* **TASK DIRECTIONS**
Will you return, word for word, only the lines from the top of the data below down to and including the one with "R = math.radians"?

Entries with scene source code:
┄┄┄┄┄┄┄┄┄┄

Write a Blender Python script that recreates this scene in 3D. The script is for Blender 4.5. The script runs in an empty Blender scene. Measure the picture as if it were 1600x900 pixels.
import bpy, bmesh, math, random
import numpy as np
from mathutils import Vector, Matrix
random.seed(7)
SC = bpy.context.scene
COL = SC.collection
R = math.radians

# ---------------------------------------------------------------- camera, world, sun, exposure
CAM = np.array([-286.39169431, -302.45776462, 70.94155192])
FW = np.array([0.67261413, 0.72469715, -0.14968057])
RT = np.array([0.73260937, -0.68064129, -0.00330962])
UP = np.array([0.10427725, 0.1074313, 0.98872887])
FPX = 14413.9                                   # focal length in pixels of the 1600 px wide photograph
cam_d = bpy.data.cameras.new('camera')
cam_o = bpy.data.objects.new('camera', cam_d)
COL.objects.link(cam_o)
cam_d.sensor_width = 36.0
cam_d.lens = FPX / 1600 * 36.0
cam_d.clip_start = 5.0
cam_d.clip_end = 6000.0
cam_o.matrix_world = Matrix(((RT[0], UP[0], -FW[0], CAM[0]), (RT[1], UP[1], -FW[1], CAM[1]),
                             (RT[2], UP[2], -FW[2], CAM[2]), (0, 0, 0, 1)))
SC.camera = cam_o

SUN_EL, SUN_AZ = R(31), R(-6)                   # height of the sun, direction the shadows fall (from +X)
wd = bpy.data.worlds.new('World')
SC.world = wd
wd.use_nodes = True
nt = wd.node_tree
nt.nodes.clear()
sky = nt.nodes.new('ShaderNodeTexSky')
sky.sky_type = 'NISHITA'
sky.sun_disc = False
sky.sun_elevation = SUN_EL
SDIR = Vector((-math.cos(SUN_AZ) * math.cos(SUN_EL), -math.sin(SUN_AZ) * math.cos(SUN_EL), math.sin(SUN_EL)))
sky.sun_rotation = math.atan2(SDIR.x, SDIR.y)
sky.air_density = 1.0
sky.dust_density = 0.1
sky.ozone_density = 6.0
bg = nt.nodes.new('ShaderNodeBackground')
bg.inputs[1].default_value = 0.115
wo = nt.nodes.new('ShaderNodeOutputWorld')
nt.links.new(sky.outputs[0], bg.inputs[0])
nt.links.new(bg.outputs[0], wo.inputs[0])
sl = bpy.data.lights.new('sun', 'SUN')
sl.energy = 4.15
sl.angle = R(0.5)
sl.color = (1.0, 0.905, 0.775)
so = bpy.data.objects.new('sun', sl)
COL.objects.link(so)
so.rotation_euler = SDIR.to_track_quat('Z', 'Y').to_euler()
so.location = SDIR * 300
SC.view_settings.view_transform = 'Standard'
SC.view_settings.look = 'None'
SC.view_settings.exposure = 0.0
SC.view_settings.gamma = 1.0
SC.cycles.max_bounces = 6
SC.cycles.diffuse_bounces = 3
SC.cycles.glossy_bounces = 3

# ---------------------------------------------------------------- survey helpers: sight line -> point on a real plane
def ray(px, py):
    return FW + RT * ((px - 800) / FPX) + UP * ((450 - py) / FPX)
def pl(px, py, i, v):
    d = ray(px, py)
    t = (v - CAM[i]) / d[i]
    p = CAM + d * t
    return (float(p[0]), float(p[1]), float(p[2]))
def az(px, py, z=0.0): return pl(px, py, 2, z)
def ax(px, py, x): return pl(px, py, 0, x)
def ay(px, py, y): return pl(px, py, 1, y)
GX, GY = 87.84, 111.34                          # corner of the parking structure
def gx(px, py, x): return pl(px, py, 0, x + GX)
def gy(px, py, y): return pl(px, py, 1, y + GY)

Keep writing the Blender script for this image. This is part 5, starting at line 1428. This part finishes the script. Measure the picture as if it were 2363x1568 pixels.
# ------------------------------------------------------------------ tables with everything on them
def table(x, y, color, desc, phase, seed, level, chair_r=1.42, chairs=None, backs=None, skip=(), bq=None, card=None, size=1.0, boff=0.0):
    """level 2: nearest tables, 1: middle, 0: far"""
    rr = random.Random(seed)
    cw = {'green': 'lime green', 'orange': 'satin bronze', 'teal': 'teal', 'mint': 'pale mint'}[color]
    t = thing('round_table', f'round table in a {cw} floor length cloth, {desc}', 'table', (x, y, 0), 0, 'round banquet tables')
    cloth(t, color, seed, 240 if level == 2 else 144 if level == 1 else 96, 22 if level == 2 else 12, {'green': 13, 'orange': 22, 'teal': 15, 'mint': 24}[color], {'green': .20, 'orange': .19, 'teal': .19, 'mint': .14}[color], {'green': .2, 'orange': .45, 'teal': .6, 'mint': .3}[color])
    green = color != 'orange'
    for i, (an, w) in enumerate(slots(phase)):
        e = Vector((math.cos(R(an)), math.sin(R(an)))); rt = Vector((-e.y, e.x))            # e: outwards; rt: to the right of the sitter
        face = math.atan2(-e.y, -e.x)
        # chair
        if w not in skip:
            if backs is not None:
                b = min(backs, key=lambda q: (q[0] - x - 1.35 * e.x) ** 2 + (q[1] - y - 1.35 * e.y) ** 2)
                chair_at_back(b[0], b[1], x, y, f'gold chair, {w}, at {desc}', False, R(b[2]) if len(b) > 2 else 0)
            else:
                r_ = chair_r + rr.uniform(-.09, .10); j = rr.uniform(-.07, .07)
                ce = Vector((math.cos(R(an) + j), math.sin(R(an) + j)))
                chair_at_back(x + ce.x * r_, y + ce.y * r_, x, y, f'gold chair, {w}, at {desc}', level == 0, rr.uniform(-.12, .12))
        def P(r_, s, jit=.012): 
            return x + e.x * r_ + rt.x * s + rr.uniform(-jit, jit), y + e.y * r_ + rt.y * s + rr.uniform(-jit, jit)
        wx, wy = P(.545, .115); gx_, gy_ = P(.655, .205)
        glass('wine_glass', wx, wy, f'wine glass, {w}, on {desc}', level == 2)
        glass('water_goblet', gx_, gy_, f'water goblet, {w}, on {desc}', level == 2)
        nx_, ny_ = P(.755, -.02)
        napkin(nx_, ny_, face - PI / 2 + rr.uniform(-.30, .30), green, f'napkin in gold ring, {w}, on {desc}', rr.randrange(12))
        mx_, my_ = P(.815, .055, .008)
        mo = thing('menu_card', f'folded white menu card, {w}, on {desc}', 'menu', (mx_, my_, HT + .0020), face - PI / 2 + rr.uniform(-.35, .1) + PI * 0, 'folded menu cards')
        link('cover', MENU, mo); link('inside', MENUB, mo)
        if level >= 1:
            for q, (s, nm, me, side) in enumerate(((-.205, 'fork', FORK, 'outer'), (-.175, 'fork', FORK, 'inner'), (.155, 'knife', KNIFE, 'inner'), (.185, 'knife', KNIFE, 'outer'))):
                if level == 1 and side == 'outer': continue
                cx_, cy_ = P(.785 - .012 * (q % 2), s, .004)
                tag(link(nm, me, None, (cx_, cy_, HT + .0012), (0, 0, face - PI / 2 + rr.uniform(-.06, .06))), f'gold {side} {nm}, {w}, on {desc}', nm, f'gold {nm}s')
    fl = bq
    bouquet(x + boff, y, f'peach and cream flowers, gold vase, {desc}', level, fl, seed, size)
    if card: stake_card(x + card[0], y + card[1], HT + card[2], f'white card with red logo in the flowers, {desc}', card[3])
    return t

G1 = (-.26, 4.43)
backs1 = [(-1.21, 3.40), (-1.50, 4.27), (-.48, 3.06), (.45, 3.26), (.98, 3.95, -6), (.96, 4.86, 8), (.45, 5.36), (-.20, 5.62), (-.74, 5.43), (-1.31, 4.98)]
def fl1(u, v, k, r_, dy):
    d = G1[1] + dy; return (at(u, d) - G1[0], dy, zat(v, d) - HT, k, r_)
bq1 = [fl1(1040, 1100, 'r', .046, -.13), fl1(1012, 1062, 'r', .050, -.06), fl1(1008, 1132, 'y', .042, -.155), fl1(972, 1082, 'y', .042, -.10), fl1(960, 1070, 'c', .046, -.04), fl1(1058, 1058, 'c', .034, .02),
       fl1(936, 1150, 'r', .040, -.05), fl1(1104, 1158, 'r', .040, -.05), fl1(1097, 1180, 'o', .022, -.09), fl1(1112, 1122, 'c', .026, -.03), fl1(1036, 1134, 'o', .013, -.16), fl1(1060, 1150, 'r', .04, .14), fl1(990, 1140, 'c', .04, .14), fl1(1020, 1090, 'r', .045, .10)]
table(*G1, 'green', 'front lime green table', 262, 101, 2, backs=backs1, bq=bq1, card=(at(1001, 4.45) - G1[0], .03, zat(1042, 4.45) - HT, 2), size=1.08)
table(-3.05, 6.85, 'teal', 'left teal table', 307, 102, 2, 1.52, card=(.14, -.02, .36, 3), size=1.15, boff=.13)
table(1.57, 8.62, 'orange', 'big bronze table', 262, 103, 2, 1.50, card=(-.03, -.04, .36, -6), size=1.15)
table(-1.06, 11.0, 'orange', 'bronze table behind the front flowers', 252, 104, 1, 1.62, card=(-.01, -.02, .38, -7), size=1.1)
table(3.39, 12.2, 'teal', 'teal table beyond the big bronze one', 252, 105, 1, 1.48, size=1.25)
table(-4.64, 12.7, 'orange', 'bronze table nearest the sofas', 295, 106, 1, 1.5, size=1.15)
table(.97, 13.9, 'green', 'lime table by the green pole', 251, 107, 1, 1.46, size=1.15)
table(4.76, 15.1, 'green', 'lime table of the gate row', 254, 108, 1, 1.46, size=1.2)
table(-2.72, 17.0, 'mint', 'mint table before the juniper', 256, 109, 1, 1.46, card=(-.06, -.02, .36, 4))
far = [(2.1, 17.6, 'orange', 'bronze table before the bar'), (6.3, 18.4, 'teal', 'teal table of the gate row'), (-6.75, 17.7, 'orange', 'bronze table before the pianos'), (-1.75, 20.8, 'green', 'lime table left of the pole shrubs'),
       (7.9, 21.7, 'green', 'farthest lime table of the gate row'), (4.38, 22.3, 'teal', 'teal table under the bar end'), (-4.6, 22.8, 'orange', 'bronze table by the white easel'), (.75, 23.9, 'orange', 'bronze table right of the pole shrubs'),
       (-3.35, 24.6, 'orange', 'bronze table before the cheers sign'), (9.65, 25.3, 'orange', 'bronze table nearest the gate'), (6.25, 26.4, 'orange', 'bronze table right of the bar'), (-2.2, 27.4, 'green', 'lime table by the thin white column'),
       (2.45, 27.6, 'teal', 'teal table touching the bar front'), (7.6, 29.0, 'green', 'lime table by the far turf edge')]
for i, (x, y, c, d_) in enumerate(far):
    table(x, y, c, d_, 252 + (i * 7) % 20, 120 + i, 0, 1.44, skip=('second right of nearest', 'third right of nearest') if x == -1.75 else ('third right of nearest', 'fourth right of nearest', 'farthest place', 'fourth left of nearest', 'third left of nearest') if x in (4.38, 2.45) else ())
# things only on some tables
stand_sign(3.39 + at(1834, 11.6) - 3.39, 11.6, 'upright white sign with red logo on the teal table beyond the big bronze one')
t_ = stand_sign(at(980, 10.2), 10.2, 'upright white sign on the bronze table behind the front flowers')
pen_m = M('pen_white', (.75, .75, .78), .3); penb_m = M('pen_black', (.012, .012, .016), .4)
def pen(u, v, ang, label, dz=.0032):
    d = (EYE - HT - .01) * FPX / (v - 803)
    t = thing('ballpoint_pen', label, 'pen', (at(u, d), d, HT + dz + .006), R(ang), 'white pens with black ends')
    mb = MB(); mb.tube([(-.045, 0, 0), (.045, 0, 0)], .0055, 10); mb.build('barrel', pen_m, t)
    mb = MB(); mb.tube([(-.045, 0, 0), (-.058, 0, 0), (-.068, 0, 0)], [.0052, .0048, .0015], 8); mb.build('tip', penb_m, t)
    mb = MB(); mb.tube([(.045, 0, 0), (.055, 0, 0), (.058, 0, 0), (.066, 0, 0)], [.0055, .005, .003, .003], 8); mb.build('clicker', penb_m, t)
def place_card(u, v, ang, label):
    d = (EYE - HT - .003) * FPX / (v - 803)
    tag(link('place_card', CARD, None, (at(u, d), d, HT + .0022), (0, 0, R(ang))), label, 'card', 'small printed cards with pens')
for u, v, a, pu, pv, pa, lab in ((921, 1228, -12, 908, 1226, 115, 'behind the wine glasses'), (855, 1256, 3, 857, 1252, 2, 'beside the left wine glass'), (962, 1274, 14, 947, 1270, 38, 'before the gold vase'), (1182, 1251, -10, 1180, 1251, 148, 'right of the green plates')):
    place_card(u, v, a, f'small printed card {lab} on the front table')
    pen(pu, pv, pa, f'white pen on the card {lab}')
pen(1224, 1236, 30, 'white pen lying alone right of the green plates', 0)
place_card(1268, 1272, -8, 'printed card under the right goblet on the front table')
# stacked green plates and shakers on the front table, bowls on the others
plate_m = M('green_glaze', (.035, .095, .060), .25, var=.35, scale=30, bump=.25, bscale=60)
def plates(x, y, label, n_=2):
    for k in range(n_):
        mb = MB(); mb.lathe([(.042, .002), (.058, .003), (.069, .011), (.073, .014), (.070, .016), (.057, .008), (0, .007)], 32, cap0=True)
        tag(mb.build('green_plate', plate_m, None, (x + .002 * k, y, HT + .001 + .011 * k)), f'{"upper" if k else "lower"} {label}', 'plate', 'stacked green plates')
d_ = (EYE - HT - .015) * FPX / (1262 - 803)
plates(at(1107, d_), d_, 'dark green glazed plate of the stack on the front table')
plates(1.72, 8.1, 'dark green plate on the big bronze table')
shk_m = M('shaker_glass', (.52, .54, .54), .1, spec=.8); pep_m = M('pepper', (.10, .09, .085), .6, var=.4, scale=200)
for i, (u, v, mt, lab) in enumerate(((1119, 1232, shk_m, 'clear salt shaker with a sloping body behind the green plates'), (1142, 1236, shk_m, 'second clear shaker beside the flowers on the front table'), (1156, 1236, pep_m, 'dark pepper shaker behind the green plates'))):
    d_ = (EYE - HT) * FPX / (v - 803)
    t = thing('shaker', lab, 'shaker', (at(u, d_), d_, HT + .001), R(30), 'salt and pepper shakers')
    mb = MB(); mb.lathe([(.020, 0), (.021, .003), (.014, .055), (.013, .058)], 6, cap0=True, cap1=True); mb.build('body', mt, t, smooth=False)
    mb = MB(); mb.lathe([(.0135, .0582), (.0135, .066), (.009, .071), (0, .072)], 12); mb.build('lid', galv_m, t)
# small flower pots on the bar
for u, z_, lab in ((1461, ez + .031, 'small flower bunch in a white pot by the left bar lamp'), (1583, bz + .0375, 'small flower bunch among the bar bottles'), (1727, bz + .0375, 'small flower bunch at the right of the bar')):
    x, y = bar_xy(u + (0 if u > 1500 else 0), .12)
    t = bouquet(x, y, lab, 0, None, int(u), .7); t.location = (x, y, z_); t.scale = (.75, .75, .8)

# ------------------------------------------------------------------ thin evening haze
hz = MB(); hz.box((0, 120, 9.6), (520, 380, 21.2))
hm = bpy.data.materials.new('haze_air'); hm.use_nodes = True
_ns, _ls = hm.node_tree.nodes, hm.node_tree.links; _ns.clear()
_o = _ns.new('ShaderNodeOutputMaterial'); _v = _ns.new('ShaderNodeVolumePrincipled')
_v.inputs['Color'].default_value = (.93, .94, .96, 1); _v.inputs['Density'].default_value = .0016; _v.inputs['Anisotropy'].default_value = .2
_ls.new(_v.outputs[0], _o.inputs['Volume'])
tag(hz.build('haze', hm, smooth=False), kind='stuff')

┄┄┄┄┄┄┄┄┄┄

* **TASK SOLUTION**
Write a Blender Python script that recreates this scene in 3D. The script is for Blender 4.5. The script runs in an empty Blender scene. Measure the picture as if it were 1600x900 pixels.
import bpy, bmesh, math, random
import numpy as np
from mathutils import Vector, Matrix
random.seed(7)
SC = bpy.context.scene
COL = SC.collection
R = math.radians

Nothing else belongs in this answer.